▸ **What the task requires**
Only the lines from the start of the data through the one containing "against porch wall')" belong in your answer; return them exactly.

▸ **Material provided**
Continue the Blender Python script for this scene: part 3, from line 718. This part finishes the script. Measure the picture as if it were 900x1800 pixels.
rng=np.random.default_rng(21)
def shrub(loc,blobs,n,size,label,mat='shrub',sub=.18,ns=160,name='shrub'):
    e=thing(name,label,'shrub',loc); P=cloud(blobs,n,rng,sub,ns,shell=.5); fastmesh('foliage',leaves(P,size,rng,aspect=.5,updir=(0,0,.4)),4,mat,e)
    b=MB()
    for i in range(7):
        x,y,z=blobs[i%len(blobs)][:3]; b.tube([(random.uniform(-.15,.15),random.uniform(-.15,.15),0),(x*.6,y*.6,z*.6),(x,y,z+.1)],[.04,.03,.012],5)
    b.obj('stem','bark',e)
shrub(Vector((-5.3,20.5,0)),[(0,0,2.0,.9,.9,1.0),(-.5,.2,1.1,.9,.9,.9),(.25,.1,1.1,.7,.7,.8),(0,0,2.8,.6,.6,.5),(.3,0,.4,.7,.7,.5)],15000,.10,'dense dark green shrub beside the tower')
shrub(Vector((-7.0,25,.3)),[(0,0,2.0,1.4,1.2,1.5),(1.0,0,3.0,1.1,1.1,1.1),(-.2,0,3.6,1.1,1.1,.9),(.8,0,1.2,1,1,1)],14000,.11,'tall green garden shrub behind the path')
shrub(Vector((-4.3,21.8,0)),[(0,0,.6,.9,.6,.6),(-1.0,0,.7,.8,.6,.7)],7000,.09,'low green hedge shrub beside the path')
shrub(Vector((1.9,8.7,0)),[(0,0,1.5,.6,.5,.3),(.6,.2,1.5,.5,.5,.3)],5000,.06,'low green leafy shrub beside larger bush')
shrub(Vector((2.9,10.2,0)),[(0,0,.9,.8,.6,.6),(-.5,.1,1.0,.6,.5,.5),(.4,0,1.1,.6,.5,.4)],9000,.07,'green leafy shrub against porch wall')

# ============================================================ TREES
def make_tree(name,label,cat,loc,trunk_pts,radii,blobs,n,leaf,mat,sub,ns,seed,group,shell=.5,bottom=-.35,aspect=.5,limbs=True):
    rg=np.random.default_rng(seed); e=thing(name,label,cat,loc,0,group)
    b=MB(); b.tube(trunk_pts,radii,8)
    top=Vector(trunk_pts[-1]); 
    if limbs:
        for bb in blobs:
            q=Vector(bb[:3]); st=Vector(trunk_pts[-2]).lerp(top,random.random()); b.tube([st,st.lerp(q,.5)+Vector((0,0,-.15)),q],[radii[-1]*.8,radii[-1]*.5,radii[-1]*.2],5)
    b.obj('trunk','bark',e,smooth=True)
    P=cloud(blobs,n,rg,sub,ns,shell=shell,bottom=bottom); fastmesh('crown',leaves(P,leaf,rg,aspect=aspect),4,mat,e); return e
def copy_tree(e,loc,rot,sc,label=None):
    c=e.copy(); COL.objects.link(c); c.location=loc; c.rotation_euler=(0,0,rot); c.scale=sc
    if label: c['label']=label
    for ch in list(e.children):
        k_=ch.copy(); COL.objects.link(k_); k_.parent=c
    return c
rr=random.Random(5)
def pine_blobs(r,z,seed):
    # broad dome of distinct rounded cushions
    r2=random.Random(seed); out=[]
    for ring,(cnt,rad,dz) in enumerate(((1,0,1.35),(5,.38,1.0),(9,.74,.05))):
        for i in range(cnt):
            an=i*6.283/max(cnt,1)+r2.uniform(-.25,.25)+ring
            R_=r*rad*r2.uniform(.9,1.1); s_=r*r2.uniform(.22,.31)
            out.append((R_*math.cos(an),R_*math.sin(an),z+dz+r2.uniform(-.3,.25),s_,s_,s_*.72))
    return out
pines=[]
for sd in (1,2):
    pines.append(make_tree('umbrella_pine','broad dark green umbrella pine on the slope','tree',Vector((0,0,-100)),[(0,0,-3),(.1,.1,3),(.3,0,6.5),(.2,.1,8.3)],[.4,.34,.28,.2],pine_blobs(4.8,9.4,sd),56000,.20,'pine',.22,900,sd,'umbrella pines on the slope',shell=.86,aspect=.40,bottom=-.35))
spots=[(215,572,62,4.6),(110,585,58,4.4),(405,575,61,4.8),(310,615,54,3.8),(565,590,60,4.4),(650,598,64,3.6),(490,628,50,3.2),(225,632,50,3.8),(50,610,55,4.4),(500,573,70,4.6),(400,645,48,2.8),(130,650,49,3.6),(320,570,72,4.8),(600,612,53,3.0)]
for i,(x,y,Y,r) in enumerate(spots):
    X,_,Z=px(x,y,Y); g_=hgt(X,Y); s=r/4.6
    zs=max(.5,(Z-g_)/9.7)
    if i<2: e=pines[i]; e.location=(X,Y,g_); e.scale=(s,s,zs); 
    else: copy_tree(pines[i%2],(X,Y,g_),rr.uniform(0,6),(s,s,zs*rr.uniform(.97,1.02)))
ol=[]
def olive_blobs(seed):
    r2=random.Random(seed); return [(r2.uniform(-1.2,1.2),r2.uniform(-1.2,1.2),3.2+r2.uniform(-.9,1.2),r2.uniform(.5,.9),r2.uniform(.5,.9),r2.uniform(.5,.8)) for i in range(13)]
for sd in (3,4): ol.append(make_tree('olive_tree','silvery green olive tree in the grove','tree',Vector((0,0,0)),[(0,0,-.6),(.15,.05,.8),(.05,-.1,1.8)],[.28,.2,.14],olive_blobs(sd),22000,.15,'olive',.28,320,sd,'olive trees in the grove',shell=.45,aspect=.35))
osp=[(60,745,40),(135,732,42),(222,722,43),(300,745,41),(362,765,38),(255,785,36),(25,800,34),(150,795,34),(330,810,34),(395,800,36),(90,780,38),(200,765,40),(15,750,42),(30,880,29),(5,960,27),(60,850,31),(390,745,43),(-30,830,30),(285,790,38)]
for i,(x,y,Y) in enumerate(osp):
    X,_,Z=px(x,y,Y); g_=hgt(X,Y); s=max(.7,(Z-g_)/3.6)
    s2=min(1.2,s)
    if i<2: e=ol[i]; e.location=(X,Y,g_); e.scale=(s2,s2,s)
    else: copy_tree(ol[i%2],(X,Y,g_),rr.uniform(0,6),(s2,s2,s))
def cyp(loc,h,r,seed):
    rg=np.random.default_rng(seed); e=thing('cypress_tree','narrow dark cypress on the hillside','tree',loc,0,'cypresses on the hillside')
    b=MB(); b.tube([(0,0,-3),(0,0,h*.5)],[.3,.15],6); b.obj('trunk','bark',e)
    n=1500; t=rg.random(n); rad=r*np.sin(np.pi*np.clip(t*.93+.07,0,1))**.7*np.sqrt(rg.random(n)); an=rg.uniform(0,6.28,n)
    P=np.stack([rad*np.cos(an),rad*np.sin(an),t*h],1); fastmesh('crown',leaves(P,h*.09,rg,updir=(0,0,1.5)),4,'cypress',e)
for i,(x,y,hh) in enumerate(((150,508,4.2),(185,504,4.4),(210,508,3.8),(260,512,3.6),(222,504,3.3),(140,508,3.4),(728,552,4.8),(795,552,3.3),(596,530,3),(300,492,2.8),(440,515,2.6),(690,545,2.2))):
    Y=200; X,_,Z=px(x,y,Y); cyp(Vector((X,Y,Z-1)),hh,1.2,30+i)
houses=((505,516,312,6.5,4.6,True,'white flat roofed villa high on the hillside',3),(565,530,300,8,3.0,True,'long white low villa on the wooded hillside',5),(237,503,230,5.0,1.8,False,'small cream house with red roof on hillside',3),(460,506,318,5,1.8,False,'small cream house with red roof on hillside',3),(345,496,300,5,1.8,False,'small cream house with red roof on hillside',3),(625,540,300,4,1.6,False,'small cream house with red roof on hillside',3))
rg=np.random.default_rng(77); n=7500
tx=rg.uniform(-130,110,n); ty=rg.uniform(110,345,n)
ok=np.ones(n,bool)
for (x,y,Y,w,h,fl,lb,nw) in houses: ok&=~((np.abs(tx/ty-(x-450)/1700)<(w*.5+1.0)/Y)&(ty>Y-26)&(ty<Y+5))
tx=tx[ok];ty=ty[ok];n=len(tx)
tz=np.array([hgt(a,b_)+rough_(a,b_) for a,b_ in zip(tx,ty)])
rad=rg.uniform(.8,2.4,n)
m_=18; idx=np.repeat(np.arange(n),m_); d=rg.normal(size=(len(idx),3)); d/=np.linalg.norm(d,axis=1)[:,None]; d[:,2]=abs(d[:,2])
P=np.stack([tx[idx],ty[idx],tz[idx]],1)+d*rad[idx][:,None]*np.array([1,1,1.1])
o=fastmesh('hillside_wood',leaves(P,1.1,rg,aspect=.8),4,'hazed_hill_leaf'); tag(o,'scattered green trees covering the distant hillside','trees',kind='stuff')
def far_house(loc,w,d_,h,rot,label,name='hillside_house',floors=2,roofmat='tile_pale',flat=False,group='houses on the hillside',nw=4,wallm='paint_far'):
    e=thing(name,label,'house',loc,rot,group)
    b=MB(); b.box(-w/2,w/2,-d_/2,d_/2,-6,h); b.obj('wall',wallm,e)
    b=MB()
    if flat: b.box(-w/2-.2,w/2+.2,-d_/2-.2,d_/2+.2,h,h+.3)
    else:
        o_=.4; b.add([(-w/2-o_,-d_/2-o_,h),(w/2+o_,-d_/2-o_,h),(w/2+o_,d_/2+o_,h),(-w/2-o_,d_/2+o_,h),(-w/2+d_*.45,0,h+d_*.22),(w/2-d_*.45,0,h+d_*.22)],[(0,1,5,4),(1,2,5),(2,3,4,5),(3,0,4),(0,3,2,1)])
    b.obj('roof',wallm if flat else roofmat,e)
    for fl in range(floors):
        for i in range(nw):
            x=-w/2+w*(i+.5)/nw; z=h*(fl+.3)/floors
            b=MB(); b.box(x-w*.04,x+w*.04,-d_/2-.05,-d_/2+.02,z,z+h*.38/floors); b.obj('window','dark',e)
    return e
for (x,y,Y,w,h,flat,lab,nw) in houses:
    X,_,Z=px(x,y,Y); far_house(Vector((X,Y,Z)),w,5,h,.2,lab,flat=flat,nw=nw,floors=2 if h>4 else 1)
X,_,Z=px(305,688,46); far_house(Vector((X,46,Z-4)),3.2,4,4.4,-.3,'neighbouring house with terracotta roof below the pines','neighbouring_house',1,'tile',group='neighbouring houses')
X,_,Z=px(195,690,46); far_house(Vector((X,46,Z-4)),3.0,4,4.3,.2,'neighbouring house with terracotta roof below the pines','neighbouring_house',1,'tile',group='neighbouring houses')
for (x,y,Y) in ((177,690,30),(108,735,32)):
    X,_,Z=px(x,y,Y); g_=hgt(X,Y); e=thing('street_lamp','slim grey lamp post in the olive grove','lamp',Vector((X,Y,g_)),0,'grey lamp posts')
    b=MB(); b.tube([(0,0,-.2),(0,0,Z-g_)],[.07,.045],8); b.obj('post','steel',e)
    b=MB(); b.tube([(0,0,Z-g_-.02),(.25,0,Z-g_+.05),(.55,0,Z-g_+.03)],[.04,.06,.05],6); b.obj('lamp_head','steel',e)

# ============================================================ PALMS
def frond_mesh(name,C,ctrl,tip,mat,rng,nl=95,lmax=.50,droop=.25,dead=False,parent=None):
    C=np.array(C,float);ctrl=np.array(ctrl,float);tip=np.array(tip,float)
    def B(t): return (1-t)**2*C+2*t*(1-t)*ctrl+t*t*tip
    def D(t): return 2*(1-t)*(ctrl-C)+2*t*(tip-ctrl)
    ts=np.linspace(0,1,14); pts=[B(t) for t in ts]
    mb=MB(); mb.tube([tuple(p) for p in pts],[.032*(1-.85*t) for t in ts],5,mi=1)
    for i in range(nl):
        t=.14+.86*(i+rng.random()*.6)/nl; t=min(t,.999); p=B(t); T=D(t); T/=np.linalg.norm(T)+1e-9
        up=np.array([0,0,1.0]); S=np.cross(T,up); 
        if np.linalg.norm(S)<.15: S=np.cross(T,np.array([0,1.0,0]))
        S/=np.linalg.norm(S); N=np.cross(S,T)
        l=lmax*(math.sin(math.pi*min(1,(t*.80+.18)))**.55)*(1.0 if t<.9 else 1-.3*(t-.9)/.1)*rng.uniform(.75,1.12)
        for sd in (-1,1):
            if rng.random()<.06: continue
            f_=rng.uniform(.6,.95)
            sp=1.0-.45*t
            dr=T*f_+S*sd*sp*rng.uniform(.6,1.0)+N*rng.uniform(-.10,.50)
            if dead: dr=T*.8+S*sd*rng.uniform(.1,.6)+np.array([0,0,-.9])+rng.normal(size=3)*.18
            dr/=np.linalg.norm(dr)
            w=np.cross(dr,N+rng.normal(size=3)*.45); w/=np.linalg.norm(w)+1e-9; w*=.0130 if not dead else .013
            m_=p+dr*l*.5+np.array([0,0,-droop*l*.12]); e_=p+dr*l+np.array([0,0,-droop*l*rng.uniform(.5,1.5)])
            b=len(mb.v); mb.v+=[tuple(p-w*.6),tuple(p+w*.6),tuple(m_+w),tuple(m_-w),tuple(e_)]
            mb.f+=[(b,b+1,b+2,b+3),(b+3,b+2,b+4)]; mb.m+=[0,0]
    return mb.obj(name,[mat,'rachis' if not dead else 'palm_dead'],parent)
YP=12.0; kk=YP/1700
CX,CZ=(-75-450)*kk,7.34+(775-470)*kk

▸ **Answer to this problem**
Continue the Blender Python script for this scene: part 3, from line 718. This part finishes the script. Measure the picture as if it were 900x1800 pixels.
rng=np.random.default_rng(21)
def shrub(loc,blobs,n,size,label,mat='shrub',sub=.18,ns=160,name='shrub'):
    e=thing(name,label,'shrub',loc); P=cloud(blobs,n,rng,sub,ns,shell=.5); fastmesh('foliage',leaves(P,size,rng,aspect=.5,updir=(0,0,.4)),4,mat,e)
    b=MB()
    for i in range(7):
        x,y,z=blobs[i%len(blobs)][:3]; b.tube([(random.uniform(-.15,.15),random.uniform(-.15,.15),0),(x*.6,y*.6,z*.6),(x,y,z+.1)],[.04,.03,.012],5)
    b.obj('stem','bark',e)
shrub(Vector((-5.3,20.5,0)),[(0,0,2.0,.9,.9,1.0),(-.5,.2,1.1,.9,.9,.9),(.25,.1,1.1,.7,.7,.8),(0,0,2.8,.6,.6,.5),(.3,0,.4,.7,.7,.5)],15000,.10,'dense dark green shrub beside the tower')
shrub(Vector((-7.0,25,.3)),[(0,0,2.0,1.4,1.2,1.5),(1.0,0,3.0,1.1,1.1,1.1),(-.2,0,3.6,1.1,1.1,.9),(.8,0,1.2,1,1,1)],14000,.11,'tall green garden shrub behind the path')
shrub(Vector((-4.3,21.8,0)),[(0,0,.6,.9,.6,.6),(-1.0,0,.7,.8,.6,.7)],7000,.09,'low green hedge shrub beside the path')
shrub(Vector((1.9,8.7,0)),[(0,0,1.5,.6,.5,.3),(.6,.2,1.5,.5,.5,.3)],5000,.06,'low green leafy shrub beside larger bush')
shrub(Vector((2.9,10.2,0)),[(0,0,.9,.8,.6,.6),(-.5,.1,1.0,.6,.5,.5),(.4,0,1.1,.6,.5,.4)],9000,.07,'green leafy shrub against porch wall')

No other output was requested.